Document Type

Article

Publication Date

1-1-1993

Publisher

Fordham University Press

Abstract

The role of poets is to get their anchors caught in many such monasteries, to shimmy down the entangling ropes, and then to record the marvelous resistance that caused them to stop in the first place to notice. But those in the monastery, putting in their time, must not too quickly conclude that such accidental tourists, dropped from some ethereal realm, are likely to drown if we do not distance them from the world we consider mundane. In both situations, that of the sailor and that of the abbot, the question of how we envision reality, of what our shaping paradigms may be, dominates our interpretation and response. Imagination shapes our engagement with reality. What remains opaque or simply insignificant to one individual nags someone else, fascinates or haunts, sometimes opens onto an experience of epiphany.

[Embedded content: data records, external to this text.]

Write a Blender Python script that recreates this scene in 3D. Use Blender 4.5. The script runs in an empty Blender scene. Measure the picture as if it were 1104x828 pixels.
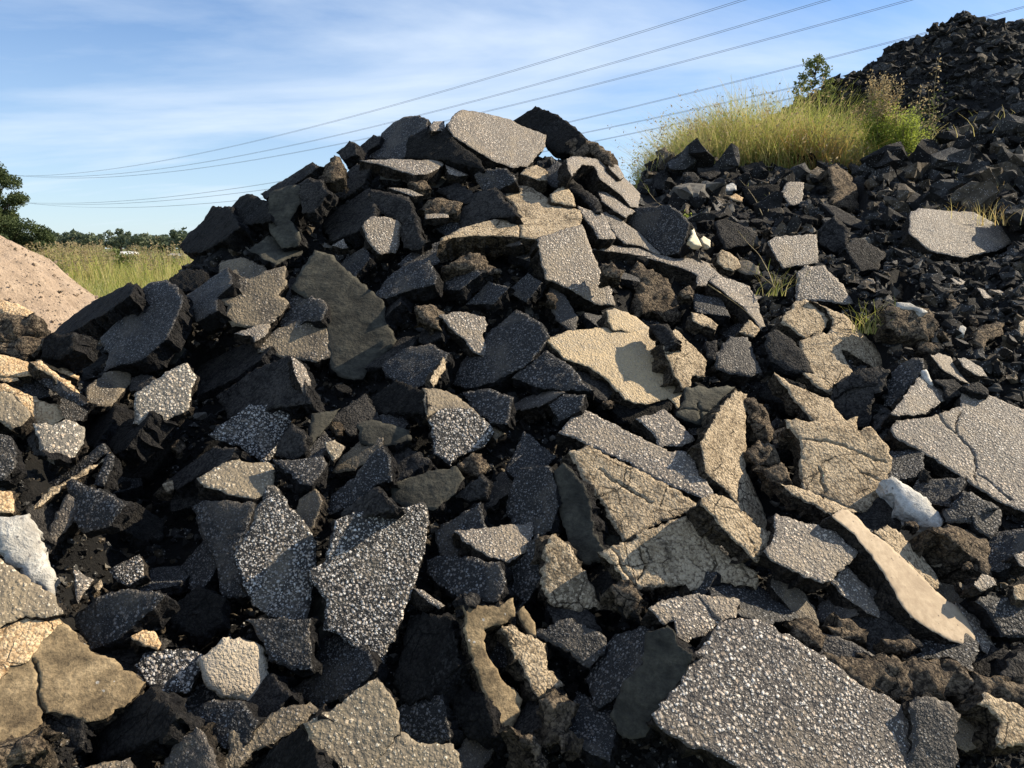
# Pile of broken asphalt slabs under a blue sky
import bpy, bmesh, math, random
import numpy as np
from mathutils import Vector, Matrix, noise
from mathutils.geometry import delaunay_2d_cdt

FAST = globals().get('FAST_BUILD', False)
scene = bpy.context.scene
COL = scene.collection
R = math.radians

# ------------------------------------------------------------------ camera
CAM = Vector((0.0, 0.0, 1.6)); PITCH = R(9.6); FPX = 866.0
cam_d = bpy.data.cameras.new('camera'); cam_o = bpy.data.objects.new('camera', cam_d)
COL.objects.link(cam_o); cam_o.location = CAM
cam_o.rotation_euler = (R(90) - PITCH, 0, 0)
cam_d.sensor_width = 36.0; cam_d.lens = FPX / 1104 * 36.0
cam_d.clip_start = 0.05; cam_d.clip_end = 5000
scene.camera = cam_o
UP = Vector((0, math.sin(PITCH), math.cos(PITCH)))
FW = Vector((0, math.cos(PITCH), -math.sin(PITCH)))

def ray(px, py):
    return Vector(((px - 552) / FPX, 0, 0)) + UP * (-(py - 414) / FPX) + FW

def at(px, py, D):
    d = ray(px, py)
    return CAM + d * (D / d.y)

def project(p):
    q = Vector(p) - CAM
    w = q.dot(FW)
    return 552 + FPX * q.x / w, 414 - FPX * q.dot(UP) / w

# ------------------------------------------------------------------ bookkeeping
def tag(o, label=None, cat=None, group=None, kind=None):
    if label: o['label'] = label
    if cat: o['category'] = cat
    if group: o['group'] = group
    if kind: o['kind'] = kind
    return o

def link_mesh(name, verts, faces, mats, parent=None, loc=(0, 0, 0), smooth=False, midx=None):
    me = bpy.data.meshes.new(name)
    me.from_pydata([tuple(v) for v in verts] if not isinstance(verts, np.ndarray) else verts.tolist(), [], faces)
    for m in (mats if isinstance(mats, (list, tuple)) else [mats]):
        me.materials.append(m)
    if midx is not None:
        me.polygons.foreach_set('material_index', midx)
    if smooth:
        me.polygons.foreach_set('use_smooth', [True] * len(me.polygons))
    me.update()
    o = bpy.data.objects.new(name, me); COL.objects.link(o)
    o.location = loc
    if parent: o.parent = parent
    return o

def fast_mesh(name, V, F, mat, k=3, smooth=False, midx=None, mats=None, parent=None):
    """V (n,3) float, F (m,k) int arrays."""
    me = bpy.data.meshes.new(name)
    V = np.ascontiguousarray(V, dtype=np.float32); F = np.ascontiguousarray(F, dtype=np.int32)
    me.vertices.add(len(V)); me.vertices.foreach_set('co', V.ravel())
    me.loops.add(F.size); me.loops.foreach_set('vertex_index', F.ravel())
    me.polygons.add(len(F))
    me.polygons.foreach_set('loop_start', np.arange(0, F.size, k, dtype=np.int32))
    me.polygons.foreach_set('loop_total', np.full(len(F), k, dtype=np.int32))
    for m in (mats or [mat]): me.materials.append(m)
    if midx is not None: me.polygons.foreach_set('material_index', np.asarray(midx, dtype=np.int32))
    me.polygons.foreach_set('use_smooth', np.full(len(F), bool(smooth)))
    me.update(calc_edges=True); me.validate()
    o = bpy.data.objects.new(name, me); COL.objects.link(o)
    if parent: o.parent = parent
    return o

def empty(name, loc):
    o = bpy.data.objects.new(name, None); COL.objects.link(o); o.location = loc
    o.empty_display_size = 0.1
    return o

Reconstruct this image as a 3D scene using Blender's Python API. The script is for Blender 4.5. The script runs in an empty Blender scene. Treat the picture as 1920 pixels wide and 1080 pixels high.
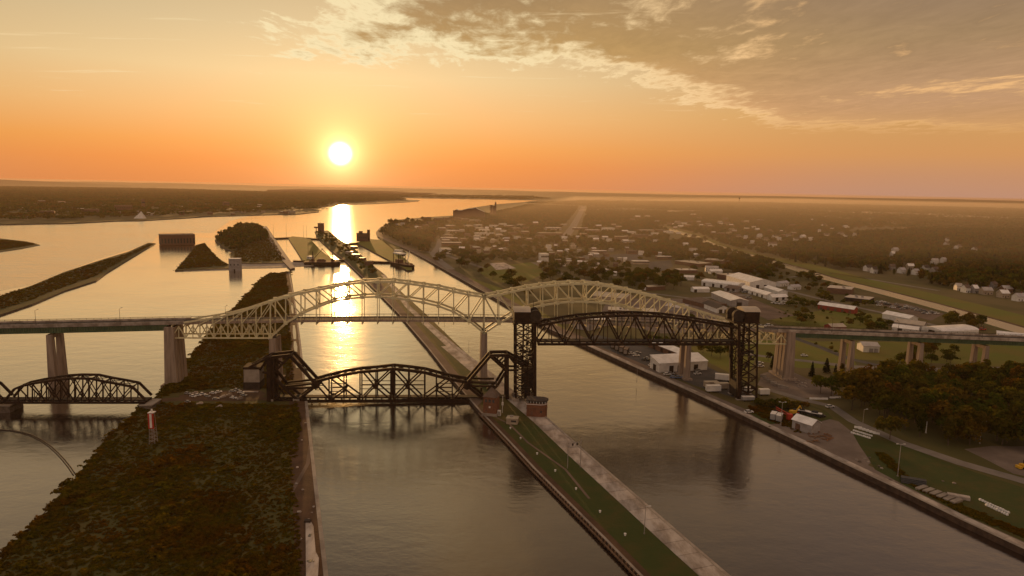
import bpy, bmesh, math, random
import numpy as np
from mathutils import Vector, Matrix
random.seed(7); RNG = np.random.default_rng(7)
SC = bpy.context.scene; COL = SC.collection
R = math.radians
# ------------------------------------------------------------------ camera, sky, sun, exposure
F = 1280.0; CAMH = 120.0; PITCH = 8.27; ROLL = 1.15
CM = Matrix.Rotation(R(90 - PITCH), 3, 'X') @ Matrix.Rotation(R(ROLL), 3, 'Z')
CP = Vector((0, 0, CAMH))
cd = bpy.data.cameras.new('camera'); cam = bpy.data.objects.new('camera', cd); COL.objects.link(cam)
cd.sensor_width = 36; cd.lens = 24; cd.clip_start = 1; cd.clip_end = 150000
cam.location = CP; cam.rotation_euler = CM.to_euler(); SC.camera = cam

def ray(px, py): return (CM @ Vector(((px - 960) / F, (540 - py) / F, -1))).normalized()
def G(px, py, z=3.5):                      # survey: the point at height z seen at a pixel of the photograph
    d = ray(px, py); t = (z - CAMH) / d.z
    return CP + d * t
def onplane(px, py, a, n):                 # the point of a vertical plane seen at that pixel
    d = ray(px, py); return CP + d * ((a - CP).dot(n) / d.dot(n))
def W(p):                                  # world point back to a pixel
    q = CM.transposed() @ (Vector(p) - CP)
    return (960 + F * q.x / -q.z, 540 - F * q.y / -q.z)
def lin(r, g, b):
    f = lambda c: c / 12.92 if c <= .04045 else ((c + .055) / 1.055) ** 2.4
    return (f(r / 255), f(g / 255), f(b / 255), 1)

class NT:                                  # small node-tree writer
    def __init__(s, tree): s.t = tree; tree.nodes.clear()
    def put(s, sock, v):
        if isinstance(v, bpy.types.NodeSocket): s.t.links.new(v, sock)
        elif v is not None:
            if hasattr(sock.default_value, '__len__') and not hasattr(v, '__len__'): v = (v, v, v)[:len(sock.default_value)]
            sock.default_value = v
    def n(s, typ, ins=None, **at):
        nd = s.t.nodes.new(typ)
        for k, v in at.items(): setattr(nd, k, v)
        for k, v in (ins or {}).items(): s.put(nd.inputs[k], v)
        return nd
    def m(s, op, a, b=None, c=None, clamp=False):
        nd = s.t.nodes.new('ShaderNodeMath'); nd.operation = op; nd.use_clamp = clamp
        s.put(nd.inputs[0], a)
        if b is not None: s.put(nd.inputs[1], b)
        if c is not None: s.put(nd.inputs[2], c)
        return nd.outputs[0]
    def vm(s, op, a, b=None, scale=None):
        nd = s.t.nodes.new('ShaderNodeVectorMath'); nd.operation = op
        s.put(nd.inputs[0], a)
        if b is not None: s.put(nd.inputs[1], b)
        if scale is not None: s.put(nd.inputs['Scale'], scale)
        return nd.outputs['Value'] if op in ('DOT_PRODUCT', 'LENGTH') else nd.outputs[0]
    def mix(s, f, a, b, bt='MIX'):
        nd = s.t.nodes.new('ShaderNodeMix'); nd.data_type = 'RGBA'; nd.blend_type = bt
        s.put(nd.inputs[0], f); s.put(nd.inputs[6], a); s.put(nd.inputs[7], b); return nd.outputs[2]
    def ss(s, v, a, b):
        nd = s.t.nodes.new('ShaderNodeMapRange'); nd.interpolation_type = 'SMOOTHSTEP'
        s.put(nd.inputs[0], v); nd.inputs[1].default_value = a; nd.inputs[2].default_value = b; return nd.outputs[0]
    def ramp(s, f, stops, ip='LINEAR'):
        nd = s.t.nodes.new('ShaderNodeValToRGB'); cr = nd.color_ramp; cr.interpolation = ip
        while len(cr.elements) > 1: cr.elements.remove(cr.elements[-1])
        cr.elements[0].position = stops[0][0]; cr.elements[0].color = stops[0][1]
        for p, c in stops[1:]:
            e = cr.elements.new(p); e.color = c
        s.put(nd.inputs[0], f); return nd.outputs[0]
    def noise(s, vec, scale, detail=4, rough=.55, dist=0):
        nd = s.n('ShaderNodeTexNoise', {'Scale': scale, 'Detail': detail, 'Roughness': rough, 'Distortion': dist})
        if vec is not None: s.put(nd.inputs['Vector'], vec)
        return nd.outputs[0]

SUN = ray(638, 288); SUN_EL = math.asin(SUN.z); SUN_AZ = math.atan2(SUN.x, SUN.y)
world = bpy.data.worlds.new('World'); SC.world = world; world.use_nodes = True
t = NT(world.node_tree)
tc = t.n('ShaderNodeTexCoord').outputs['Generated']
D = t.vm('NORMALIZE', tc)
sx = t.n('ShaderNodeSeparateXYZ', {0: D}); X, Y, Z = sx.outputs
ang = t.m('MULTIPLY', t.m('ARCCOSINE', t.m('MINIMUM', t.vm('DOT_PRODUCT', D, tuple(SUN)), 1.0)), 57.2958)
el = t.m('MULTIPLY', t.m('ARCSINE', Z), 57.2958)
elr = t.m('DIVIDE', el, 90.0, clamp=True)
def stops(l): return [(e / 90, lin(*c)) for e, c in l]
near = t.ramp(elr, stops([(0, (236, 142, 74)), (1.8, (248, 152, 74)), (3.2, (251, 168, 88)), (5.5, (250, 190, 122)), (8.5, (243, 208, 152)), (12, (222, 196, 150)), (16, (204, 178, 136)), (24, (198, 174, 140)), (40, (192, 174, 152)), (90, (172, 162, 156))]))
left = t.ramp(elr, stops([(0, (204, 138, 92)), (1.5, (212, 146, 92)), (3, (220, 150, 74)), (6, (212, 170, 108)), (9, (206, 172, 122)), (15, (186, 160, 122)), (24, (190, 166, 136)), (40, (188, 172, 154)), (90, (172, 162, 156))]))
right = t.ramp(elr, stops([(0, (196, 146, 118)), (1.5, (204, 148, 108)), (3, (216, 154, 96)), (6, (212, 162, 100)), (10, (196, 160, 120)), (16, (176, 154, 134)), (24, (180, 158, 140)), (40, (178, 164, 152)), (90, (172, 162, 156))]))
sraz = (math.cos(SUN_AZ), -math.sin(SUN_AZ), 0)
side = t.vm('DOT_PRODUCT', D, sraz)        # >0 to the right of the sun
off = t.mix(t.ss(side, -.1, .1), left, right)
sky = t.mix(t.ss(ang, 7, 46), near, off)
back = t.ramp(elr, stops([(0, (214, 174, 144)), (6, (222, 190, 162)), (16, (214, 188, 168)), (32, (182, 162, 150)), (60, (126, 112, 108)), (90, (172, 162, 156))]))
sky = t.mix(t.ss(ang, 55, 125), sky, back)
nish = t.n('ShaderNodeTexSky', sky_type='NISHITA', sun_disc=False, sun_elevation=SUN_EL, sun_rotation=SUN_AZ, altitude=200, air_density=1.5, dust_density=4)
sky = t.mix(.06, sky, t.mix(1.0, nish.outputs[0], (.10, .10, .10, 1), 'MULTIPLY'))
def glow(amp, width, col, pw=1.0):
    e = t.m('EXPONENT', t.m('MULTIPLY', t.m('POWER', t.m('DIVIDE', ang, width), pw), -1.0))
    return t.vm('SCALE', col[:3], scale=t.m('MULTIPLY', e, amp))
SKYGLOW = [(2.4, .80, (1, .82, .34)), (.46, 2.8, (1, .70, .27)), (.17, 8, (1, .70, .36))]
add = None
for a_, w_, c_ in SKYGLOW:
    g = glow(a_, w_, c_); add = g if add is None else t.vm('ADD', add, g)
sky = t.vm('ADD', sky, add)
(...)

Imagination also reshapes logic and offers a new approach to a problem that facts and reason cannot sufficiently describe. Thus, Albert Einstein was once asked to explain the theory of relativity in terms that might make it a bit more accessible to the average human being. Einstein replied: "I cannot do what you request, but if you will call on me at Princeton, I will play it for you on my violin" (Fischer 15). Einstein implicitly suggested a new paradigm for the reality he had been representing until then by the mathematical paradigm that so confused his listener. This calls to mind, in light of our principal focus during these days, the particular aspect of imagination that theologian David Tracy calls analogical. Analyzing our age as one of porous boundaries between various paradigms for reality, he argues strongly in favor of an ecumenism in our religious imagination, an opening up of our systematic approach to transcendent encounters.